Mike, with thankful help by Chan Casey replied:

Hi, John —

To my knowledge No, there has not been any such acknowledgment.

To the best of my knowledge, for Anglican Orders to be valid, they would ultimately have to be approved by the Vatican and I am not aware of any such news.

It is the correct form and matter which the Holy See approves that makes the Sacrament of Holy Orders valid.

There are Churches though, like the Orthodox Church, that are not in union with the Holy See that still have valid sacraments. This is because, unlike the Orders in denominations that broke with Rome at the Protestant Reformation, the Orthodox preserved the text which make up the form for Holy Orders as well as Apostolic Succession. We still disagree over the primacy of Peter, but they too can trace their valid Holy Orders back to the original Apostles, like the Nestorians.

While Henry VIII brought about a schism, he didn't introduce Protestant doctrine - that is, Lutheran or Calvinist doctrine - regarding the sacraments. He died in 1547, and his son Edward came to the throne at the age of nine. A Council of Regents governed until Edward became 16, and Henry had stacked it with religious reformers.

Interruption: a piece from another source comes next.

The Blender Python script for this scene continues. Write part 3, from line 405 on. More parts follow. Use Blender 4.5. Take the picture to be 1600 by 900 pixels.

Though the changes to the ordination rite came in during Edward's reign, it's not really correct to blame Henry (or Edward) for them outright.  That responsibility goes to Thomas Cranmer,
the Archbishop of Canterbury, during Edward's reign, who did move the Church of English to Protestant doctrines, and influenced Edward to follow the Protestant faith.

This happened with the publication of a new order for ordaining and consecrating bishops and priests in 1550 and revised in 1552. The intent behind this new order was to eliminate the concept of the priesthood having a sacrificial character.

In short, although Henry started the ball rolling toward invalid Anglican orders by stacking the Council of Regents with religious reformers, Thomas Cranmer influenced Edward to follow his suggestions which led to the "new" but invalid form for holy orders in 1550.

We accept that Orthodox Holy Orders are valid.

For this reason, Orthodox priests who convert to the Catholic faith are usually not re-ordained.

Your brother in prayer, your brother in Christ,


Fr. Nick replied:

Dear Mike:

A few thoughts regarding the question of Anglican Orders. You are correct in the fact that they are not valid orders.

The most common understanding of "Orthodox" bishops, however, would be Greek, Russian or one of the other Eastern Rite Churches. These bishops would be prohibited from ordaining Anglican priests to ensure they have valid orders.

Usually, an Anglican priest would search out a bishop whose Apostolic Succession is not in question, most often an "Old" Catholic or Polish National Catholic bishop, not in communion with Rome. Their orders would be valid but illicit.